Amid this parade of civic engagement came the ERA supporters and their pleas. The Athena Society had been coached by a Republican senator from Illinois, who urged supporters to focus on those simple words.

The first speaker said the ERA could put more women in C-suites and boardrooms.

The next described female soldiers who protect a Constitution that doesn’t protect them in return.

Two quoted Justice Ruth Bader Ginsburg. One quoted Warren Buffett to say economic growth lies in the untapped power of women.

“As a woman of color and a frequent victim of pay inequity, I will have to wait until 2119 for parity,” one said.

And another: “It’s time. In fact, it’s 40 years on.”

To all of it, Betty Castor applauded.

Finally, commissioner Mariella Smith read aloud those 24 words.

She said the board had already passed a resolution in support — in 1975, when Betty Castor was still a commissioner.

“Forty-five years,” Castor said to the board, her shock of red hair now on three TVs. She wanted to stay positive. “You’ve done a lot for women.”

Yet here she was, with more to do.

⋅ ⋅ ⋅

In the dining room, state Rep. Fentrice Driskell stood. “I’m going to need y’all to come to Tallahassee.”

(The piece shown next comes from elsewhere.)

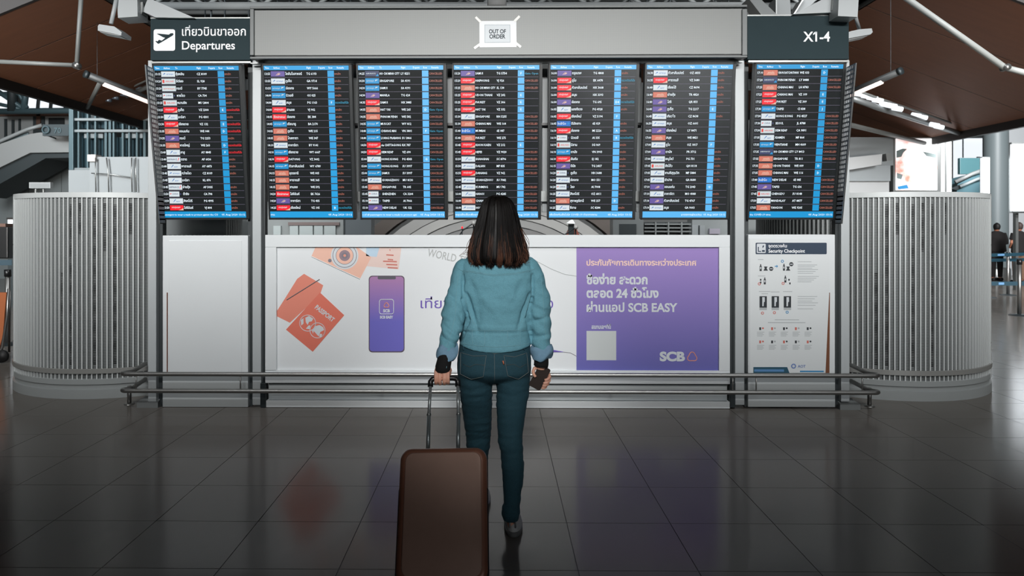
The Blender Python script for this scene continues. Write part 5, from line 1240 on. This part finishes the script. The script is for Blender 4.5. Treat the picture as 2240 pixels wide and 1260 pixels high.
# ---- jacket
jk = MB()
ell(jk, refine([pxsec(1062, 1108, 545, YW-.01, .055), pxsec(1040, 1134, 554, YW-.005, .075), pxsec(1022, 1150, 562, YW, .088, 2.1), pxsec(1010, 1165, 576, YW, .102, 2.2), pxsec(1006, 1169, 596, YW, .112, 2.3), pxsec(1008, 1168, 625, YW, .120, 2.3), pxsec(1011, 1165, 655, YW, .122, 2.3), pxsec(1015, 1160, 685, YW, .118, 2.2), pxsec(1011, 1160, 708, YW, .116, 2.2), pxsec(1009, 1160, 722, YW, .114, 2.2), pxsec(1006, 1161, 738, YW, .117, 2.2), pxsec(1005, 1161, 752, YW, .116, 2.2)], 3), denim, 44)
LS = [(1025, 576, YW, 38), (1017, 586, YW, 44), (1011, 602, YW-.005, 47), (1005, 627, YW-.02, 45), (998, 655, YW-.05, 48), (993, 685, YW-.08, 52), (988, 715, YW-.13, 48), (982, 740, YW-.165, 42), (978, 762, YW-.192, 36), (977, 775, YW-.203, 32)]
RS = [(1145, 576, YW, 38), (1156, 585, YW, 46), (1164, 602, YW, 48), (1170, 627, YW, 47), (1178, 655, YW+.0, 51), (1179, 685, YW+.0, 51), (1182, 715, YW+.0, 48), (1184, 740, YW-.005, 43), (1185, 762, YW-.01, 38), (1185, 776, YW-.018, 35)]
limb(jk, [pl(*p) for p in refine(LS, 4)], denim, 28); limb(jk, [pl(*p) for p in refine(RS, 4)], denim, 28)
kme = remesh(jk, .0055, 5)
FOLDS = ((1013, 600, 1015, 650, 3, -.016), (1015, 650, 1026, 694, 3.2, -.022), (1026, 694, 1006, 742, 3, -.018), (1165, 600, 1163, 650, 3, -.016), (1163, 650, 1151, 692, 3.2, -.022), (1151, 692, 1161, 735, 3, -.018),
         (985, 640, 1010, 660, 4, -.007), (975, 700, 1000, 720, 4, -.009), (972, 725, 1000, 738, 4, -.009), (1165, 700, 1200, 690, 4, -.007), (1168, 735, 1204, 728, 4, -.008), (1030, 615, 1050, 660, 7, -.006), (1140, 615, 1125, 655, 7, -.006), (1065, 650, 1100, 700, 9, .005),
         (1022, 640, 1045, 716, 4.5, -.017), (1018, 625, 1034, 700, 6, .009), (1158, 640, 1131, 714, 4.5, -.017), (1163, 625, 1146, 700, 6, .007), (1050, 672, 1047, 716, 6, -.005))
def jacket_fold(c, m_):
    x, y, z = c; px = x/3.62*F + 1085; py = 500 - (z-1.5)/3.62*F
    d = 0
    # diagonal drape folds from the armpits to the hem, billowing above the band
    if y < YW:
        for fx0, fy0, fx1, fy1, w_, a_ in FOLDS:
            t = max(0, min(1, ((px-fx0)*(fx1-fx0) + (py-fy0)*(fy1-fy0)) / ((fx1-fx0)**2 + (fy1-fy0)**2)))
            dd = math.hypot(px - fx0 - t*(fx1-fx0), py - fy0 - t*(fy1-fy0)); d += a_*math.exp(-(dd/w_)**2) * (.4 + .6*math.sin(math.pi*min(1, t+.15)))
    if abs(py - 721) < 14 and 1003 < px < 1163: d += -.0035*math.exp(-((py-722)/2.2)**2) + .003*math.exp(-((py-711)/6)**2)
    arm = px < 1012 or px > 1163
    n1 = noise.noise(Vector((x*12, y*12, z*26))); n2 = noise.noise(Vector((x*35+z*30, y*30, z*40-x*30)))
    d += n1*(.006 if arm else .0035) + n2*.0018
    if arm: d += .003*math.sin(z*95 + x*60 + 3*n1)*math.exp(-((z-1.07)/.13)**2)
    x += m_[0]*d; y += m_[1]*d; z += m_[2]*d
    if z < .985 and abs(x) < .18 and y < YW + .02:      # the back hem hangs lowest in the middle
        z -= .028 * max(0, 1 - ((px-1084)/80)**2) * min(1, (.985 - z)/.04)
    return x, y, z
displace(kme, jacket_fold)
jacket = mesh_obj(kme, 'jacket', denim, wo)
kb = bvh_of(kme)
for pts in ([(1003, 588), (1010, 592), (1030, 593), (1080, 601), (1130, 597), (1158, 591), (1170, 588)], [(1011, 594), (1030, 595.5), (1080, 603.5), (1130, 599.5), (1160, 593)],
            [(1013, 596), (1014, 640), (1022, 672), (1030, 694), (1045, 720)], [(1163, 596), (1162, 640), (1154, 672), (1146, 694), (1131, 720)],
            [(1008, 722), (1050, 723), (1100, 723), (1160, 722)], [(1007, 751), (1040, 756), (1083, 759.5), (1130, 756), (1160, 751)],
            [(1003, 600), (998, 640), (996, 690), (986, 730), (978, 758)], [(1183, 600), (1187, 640), (1190, 690), (1194, 740), (1196, 758)],
            [(1033, 724), (1034, 754)], [(1060, 724), (1060, 756)], [(1110, 724), (1110, 756)], [(1138, 724), (1138, 754)]):
    seam(kb, pts, 'seam', jacket, .0010, stitch_l, .0008)
# front of the jacket: collar, placket and buttons
m = MB(); cz = at(1088, 552, YW).z
m.tube([(hc.x + .075*math.sin(a_), YW + .01 + .075*math.cos(a_), cz + .012 - .018*math.cos(a_)) for a_ in [math.radians(d_) for d_ in range(-165, 166, 15)]], .014, denim, 10); part(m, 'collar', wo, True)
m = MB(); pts = []
for z_ in (1.34, 1.25, 1.15, 1.05, .98):
    h = kb.ray_cast(Vector((hc.x, YW + 1, z_)), Vector((0, -1, 0)))
    if h[0] is not None: pts.append(h[0])
if len(pts) > 2:
    m.tube([p + Vector((0, .001, 0)) for p in pts], .006, denim_fold, 6); pk_ = part(m, 'placket', wo, True)
    for p in pts: subpart(MB().tube([p + Vector((0, .004, 0)), p + Vector((0, .010, 0))], .008, steel, 12), 'button', pk_, True)
# rolled cuffs
def cuff(pts, sp):
    m = MB(); rr = MB()
    c = [pl(*p) for p in pts]
    n = 22; vs = []; fs = []
    prof = []
    for i, (p, r) in enumerate(c):
        for j in range(n):
            a = 2*math.pi*j/n; w_ = 1 + .11*math.sin(3*a + i*1.3 + sp) + .05*math.sin(7*a + i*2)
            r_ = r*1.08
            vs.append((p.x + r_*w_*math.cos(a), p.y + r_*w_*math.sin(a)*.92, p.z + .008*math.sin(2*a + sp) + .004*math.sin(5*a)))
    for i in range(len(c)-1):
        for j in range(n): fs.append((i*n+j, i*n+(j+1) % n, (i+1)*n+(j+1) % n, (i+1)*n+j))
    m.add(vs, fs, denim_fold)
    o = part(m, 'rolled_cuff', wo, True); s = o.modifiers.new('s', 'SUBSURF'); s.levels = 2; s.render_levels = 2
cuff([(980, 756, YW-.19, 36), (979, 760, YW-.192, 41), (979, 768, YW-.20, 44), (978, 778, YW-.205, 43), (976, 786, YW-.21, 38), (975, 787, YW-.21, 31), (976, 778, YW-.205, 30), (978, 764, YW-.2, 30)], .4)
cuff([(1185, 756, YW-.01, 38), (1185, 761, YW-.012, 46), (1187, 768, YW-.015, 49), (1186, 777, YW-.018, 47), (1184, 785, YW-.02, 41), (1184, 786, YW-.02, 33), (1184, 778, YW-.02, 31), (1185, 764, YW-.02, 30)], 2.1)
# knit sleeves
for nm, pts in (('knit_sleeve', [(977, 768, YW-.198, 28), (972.5, 787, YW-.222, 32), (969, 803, gy+.005, 34), (968, 813, gy-.001, 34), (968, 813.5, gy-.001, 27)]),
                ('knit_sleeve', [(1185, 772, YW-.015, 28), (1184, 785, YW-.02, 32), (1184, 796, Yh-.0, 32), (1183, 801, Yh-.0, 32), (1183, 801.5, Yh, 24)])):
    m = MB(); limb(m, [pl(*p) for p in pts], knit, 24); part(m, nm, wo, True)
part(MB().tube([at(977, 786, gy-.0), at(977.5, 796, gy-.015), at(976.5, 805, gy-.03)], .0012, stitch_l, 6), 'loose_thread', wo, True)
# shoes
def shoe(a, name):
    m = MB(); x, y = a.x, a.y - .035
    ell(m, [(x + dx, y + .125 + dy, z, rx, ry, 2.3) for z, rx, ry, dx, dy in ((.022, .043, .128, .006, 0), (.04, .042, .125, .006, 0), (.06, .037, .108, .004, -.012), (.08, .033, .075, 0, -.045), (.10, .033, .05, 0, -.07))], sneaker, 32)
    me = remesh(m, .006, 4); o = mesh_obj(me, 'shoe', sneaker, wo)
    s_ = MB(); ell(s_, [(x+.006, y+.125, z, rx, ry, 2.3) for z, rx, ry in ((0, .042, .126), (.004, .046, .131), (.022, .046, .131), (.026, .043, .128))], sole, 36)
    subpart(s_, 'sole', o, True)
    subpart(MB().tube([(x-.014, y-.006, .05), (x-.014, y-.008, .085), (x+.014, y-.008, .085), (x+.014, y-.006, .05)], .004, mat('heel_tab', (120, 124, 126), .6), 8), 'heel_tab', o, True)
    for k_ in range(4): subpart(MB().tube([(x-.018, y+.12+k_*.022, .074-k_*.004), (x, y+.124+k_*.022, .080-k_*.004), (x+.018, y+.12+k_*.022, .074-k_*.004)], .003, mat('lace', (200, 200, 200), .7), 6), 'lace', o, True)
shoe(pl(*RL[-1])[0], 'right'); shoe(pl(*LL[-1])[0], 'left')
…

Driskell, a Tampa Democrat, said she’s in line to carry the ERA bill this year, but not even all the women in the Legislature are on board yet.

Former Sen. Arthenia Joyner stood, too.

“It was my premier bill for 10 years,” she said, starting in the early 2000s. She knew all of the Tallahassee doublespeak, how politicians pledged support of women but wouldn’t support the cause.

She urged the women to meet one-on-one with their legislators. No form letters. Tell them something real.

Betty Castor nodded.

She had been lucky, she felt, not to face abject discrimination, beyond questions like, “What will you do with your children?” She had seen so much progress, as young women flooded universities and carved out once-impossible careers.

Still, she saw glaring gaps in sexual violence and pay.

It had taken what felt like forever to get here, just one state away. But no, the fight didn’t wear her out, however halting. It had felt just terrific, she said, to watch those votes light up in green.